Although, I went ahead and silenced the dialogue as Padme looks out her family’s kitchen window as you suggested; very good idea.
Sorry, it’s too abrupt for me. The last phase of the film is important to get to feel as unlike a fan edit as possible, given how much has been done to it.
The scene where they talk about their ‘first time,’ as it comes across, seems weird to me. It’s not a big deal, though. I’ll think about that one, though, as it might not be a bad idea to put it back in, especially since the lead-in scene transition is the same as AOTC anyway. (We aren’t coming into the scene from a different scene from AOTC, now that I reshuffled the scenes to include the extended arrival on Naboo.)
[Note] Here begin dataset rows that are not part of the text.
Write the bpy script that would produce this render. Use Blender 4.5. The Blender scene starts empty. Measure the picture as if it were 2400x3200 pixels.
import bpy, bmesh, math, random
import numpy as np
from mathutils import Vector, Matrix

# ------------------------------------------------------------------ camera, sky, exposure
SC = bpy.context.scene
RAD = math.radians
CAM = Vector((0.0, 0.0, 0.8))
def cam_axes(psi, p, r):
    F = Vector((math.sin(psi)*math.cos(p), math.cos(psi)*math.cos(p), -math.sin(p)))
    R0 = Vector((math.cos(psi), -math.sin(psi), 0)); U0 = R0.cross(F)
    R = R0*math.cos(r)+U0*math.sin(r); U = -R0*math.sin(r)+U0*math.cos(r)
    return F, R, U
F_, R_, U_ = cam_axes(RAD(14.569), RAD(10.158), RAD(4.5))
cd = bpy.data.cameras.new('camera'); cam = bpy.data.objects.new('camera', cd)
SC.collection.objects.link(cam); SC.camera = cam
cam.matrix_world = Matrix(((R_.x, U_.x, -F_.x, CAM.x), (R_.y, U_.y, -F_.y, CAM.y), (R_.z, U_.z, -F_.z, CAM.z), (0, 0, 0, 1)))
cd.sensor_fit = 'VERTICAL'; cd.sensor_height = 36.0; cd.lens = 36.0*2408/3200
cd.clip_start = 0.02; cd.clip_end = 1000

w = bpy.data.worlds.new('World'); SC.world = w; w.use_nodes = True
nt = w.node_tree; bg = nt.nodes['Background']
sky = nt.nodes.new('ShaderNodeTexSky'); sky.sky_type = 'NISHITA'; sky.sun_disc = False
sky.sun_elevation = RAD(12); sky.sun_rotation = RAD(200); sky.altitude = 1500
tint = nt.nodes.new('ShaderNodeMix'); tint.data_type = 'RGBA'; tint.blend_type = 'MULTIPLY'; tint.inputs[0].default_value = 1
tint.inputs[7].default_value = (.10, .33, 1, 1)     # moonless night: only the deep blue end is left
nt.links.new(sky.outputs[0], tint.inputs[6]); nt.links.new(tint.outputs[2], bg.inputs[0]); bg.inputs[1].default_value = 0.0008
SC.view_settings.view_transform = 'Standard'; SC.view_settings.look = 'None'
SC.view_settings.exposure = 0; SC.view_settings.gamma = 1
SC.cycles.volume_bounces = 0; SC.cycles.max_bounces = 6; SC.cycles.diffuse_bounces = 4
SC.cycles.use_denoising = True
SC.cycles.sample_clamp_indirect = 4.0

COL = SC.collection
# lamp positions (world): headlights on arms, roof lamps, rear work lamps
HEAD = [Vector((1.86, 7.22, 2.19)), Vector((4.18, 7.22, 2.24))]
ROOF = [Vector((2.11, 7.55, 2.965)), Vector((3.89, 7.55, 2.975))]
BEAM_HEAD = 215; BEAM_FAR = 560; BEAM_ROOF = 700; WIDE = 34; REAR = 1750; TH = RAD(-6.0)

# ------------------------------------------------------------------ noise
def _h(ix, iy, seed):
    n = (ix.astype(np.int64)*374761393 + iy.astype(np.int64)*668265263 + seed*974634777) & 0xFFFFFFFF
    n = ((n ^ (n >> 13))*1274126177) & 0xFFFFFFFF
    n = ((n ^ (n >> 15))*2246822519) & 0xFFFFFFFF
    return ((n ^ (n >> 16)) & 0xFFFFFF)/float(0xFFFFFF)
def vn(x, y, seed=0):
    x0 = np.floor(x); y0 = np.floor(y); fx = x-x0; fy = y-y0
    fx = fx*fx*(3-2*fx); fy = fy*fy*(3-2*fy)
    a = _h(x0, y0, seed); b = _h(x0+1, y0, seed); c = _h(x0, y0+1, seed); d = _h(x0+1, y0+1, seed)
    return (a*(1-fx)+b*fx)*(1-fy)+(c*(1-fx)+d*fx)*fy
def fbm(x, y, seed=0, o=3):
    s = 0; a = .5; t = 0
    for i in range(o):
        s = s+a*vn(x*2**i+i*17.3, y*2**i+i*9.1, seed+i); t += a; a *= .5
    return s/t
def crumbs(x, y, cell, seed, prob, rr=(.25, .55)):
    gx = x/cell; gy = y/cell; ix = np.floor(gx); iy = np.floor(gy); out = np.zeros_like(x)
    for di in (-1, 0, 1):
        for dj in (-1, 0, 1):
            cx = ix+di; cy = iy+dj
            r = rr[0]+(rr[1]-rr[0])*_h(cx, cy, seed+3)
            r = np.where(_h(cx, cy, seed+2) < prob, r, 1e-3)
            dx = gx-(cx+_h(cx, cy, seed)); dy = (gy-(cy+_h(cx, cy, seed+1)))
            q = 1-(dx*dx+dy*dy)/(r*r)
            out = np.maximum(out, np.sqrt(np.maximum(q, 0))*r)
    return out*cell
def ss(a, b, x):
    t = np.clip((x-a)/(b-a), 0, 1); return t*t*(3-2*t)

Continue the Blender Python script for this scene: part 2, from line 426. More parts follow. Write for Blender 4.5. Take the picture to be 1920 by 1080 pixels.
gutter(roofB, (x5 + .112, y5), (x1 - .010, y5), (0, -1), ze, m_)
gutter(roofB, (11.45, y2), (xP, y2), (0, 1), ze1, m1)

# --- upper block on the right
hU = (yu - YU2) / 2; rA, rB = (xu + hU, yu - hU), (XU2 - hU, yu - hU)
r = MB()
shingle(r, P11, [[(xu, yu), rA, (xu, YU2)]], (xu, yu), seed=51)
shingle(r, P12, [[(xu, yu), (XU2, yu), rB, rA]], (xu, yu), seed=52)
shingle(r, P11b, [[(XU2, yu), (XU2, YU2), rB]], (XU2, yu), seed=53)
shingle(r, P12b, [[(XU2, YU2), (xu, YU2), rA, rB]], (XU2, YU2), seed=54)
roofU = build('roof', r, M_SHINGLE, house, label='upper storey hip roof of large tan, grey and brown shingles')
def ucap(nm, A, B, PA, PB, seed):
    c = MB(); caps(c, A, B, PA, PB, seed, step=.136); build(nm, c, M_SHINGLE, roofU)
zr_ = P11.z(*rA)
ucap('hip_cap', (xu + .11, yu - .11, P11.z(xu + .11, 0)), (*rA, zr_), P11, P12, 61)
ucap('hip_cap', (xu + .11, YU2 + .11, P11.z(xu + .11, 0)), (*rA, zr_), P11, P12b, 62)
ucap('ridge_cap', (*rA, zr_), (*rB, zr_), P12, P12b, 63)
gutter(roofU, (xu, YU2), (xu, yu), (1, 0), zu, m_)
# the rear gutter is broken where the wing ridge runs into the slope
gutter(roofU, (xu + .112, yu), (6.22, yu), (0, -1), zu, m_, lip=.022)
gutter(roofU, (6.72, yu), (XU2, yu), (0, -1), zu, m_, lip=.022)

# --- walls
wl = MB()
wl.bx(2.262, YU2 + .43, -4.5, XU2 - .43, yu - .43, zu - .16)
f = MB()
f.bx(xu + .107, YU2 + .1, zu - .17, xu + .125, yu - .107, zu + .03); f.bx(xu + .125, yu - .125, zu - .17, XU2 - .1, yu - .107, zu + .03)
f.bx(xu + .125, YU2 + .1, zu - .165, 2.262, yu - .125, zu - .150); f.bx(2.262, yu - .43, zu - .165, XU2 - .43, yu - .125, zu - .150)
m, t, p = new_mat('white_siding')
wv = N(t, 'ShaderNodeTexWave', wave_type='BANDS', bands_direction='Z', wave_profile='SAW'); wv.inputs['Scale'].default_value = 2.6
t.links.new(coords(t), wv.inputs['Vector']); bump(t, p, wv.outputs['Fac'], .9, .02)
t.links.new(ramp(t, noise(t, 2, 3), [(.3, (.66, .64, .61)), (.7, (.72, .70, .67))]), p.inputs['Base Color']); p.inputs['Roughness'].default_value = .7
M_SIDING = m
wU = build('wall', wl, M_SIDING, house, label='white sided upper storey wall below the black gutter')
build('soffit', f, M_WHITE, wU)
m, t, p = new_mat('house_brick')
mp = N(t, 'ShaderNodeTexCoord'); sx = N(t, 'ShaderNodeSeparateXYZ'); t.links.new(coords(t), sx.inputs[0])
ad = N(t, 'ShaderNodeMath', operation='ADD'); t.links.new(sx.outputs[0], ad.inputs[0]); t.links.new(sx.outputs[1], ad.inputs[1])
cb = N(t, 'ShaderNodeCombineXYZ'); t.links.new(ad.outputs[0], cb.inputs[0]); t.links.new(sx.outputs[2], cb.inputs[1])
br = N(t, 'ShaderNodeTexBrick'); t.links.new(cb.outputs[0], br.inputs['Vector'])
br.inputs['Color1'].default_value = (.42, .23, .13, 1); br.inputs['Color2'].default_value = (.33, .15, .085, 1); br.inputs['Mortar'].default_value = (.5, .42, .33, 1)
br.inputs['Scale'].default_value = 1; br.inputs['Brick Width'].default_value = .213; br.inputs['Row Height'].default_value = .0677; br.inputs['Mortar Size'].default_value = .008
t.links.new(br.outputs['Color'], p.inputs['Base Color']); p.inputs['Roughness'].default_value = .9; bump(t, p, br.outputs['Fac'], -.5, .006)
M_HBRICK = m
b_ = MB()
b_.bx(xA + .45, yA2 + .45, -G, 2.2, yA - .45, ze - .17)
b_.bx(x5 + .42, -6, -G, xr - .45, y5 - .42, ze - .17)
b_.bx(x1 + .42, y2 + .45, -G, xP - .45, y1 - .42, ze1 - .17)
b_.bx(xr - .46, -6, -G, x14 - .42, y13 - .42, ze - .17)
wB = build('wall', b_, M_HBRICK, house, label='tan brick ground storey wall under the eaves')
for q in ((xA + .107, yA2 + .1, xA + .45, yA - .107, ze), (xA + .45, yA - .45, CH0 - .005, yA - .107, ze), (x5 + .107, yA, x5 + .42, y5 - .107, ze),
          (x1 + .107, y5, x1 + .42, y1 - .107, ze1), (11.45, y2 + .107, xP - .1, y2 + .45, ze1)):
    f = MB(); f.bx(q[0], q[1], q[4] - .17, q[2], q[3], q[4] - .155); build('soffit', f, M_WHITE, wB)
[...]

At any rate, the cow tick scene is in because I believe it functions much better given how the film has progressed up to that point. It’s a nice parallel or foreshadow of Anakin taming the beast in the arena and (sort of) saving Padme as a result. Editing gives the scene a different feel than it had in AOTC, with the solution being to fix the film around it rather than just cut out the “bad parts.”
Town32 suggested to make sure to select “Do not change SEI and VUI data” in tsmuxer. There was one other person who had trouble playing it on a PS4, though that was before we found out checking that box solved a great deal of people’s problems.
That was certainly a surprise! (There being another trailer at all, I mean.) It is a very nice companion to trailer 3, giving us a bit more.
Eh, the characters on screen aren’t phased by it, so having them address it plainly at least solidifies it as a thing on their planet. I like hearing them touch on it rather than letting us scratch our heads. But even so, the scene strengthens their growing bond. Now to shuffle the commentary track around and supplement it.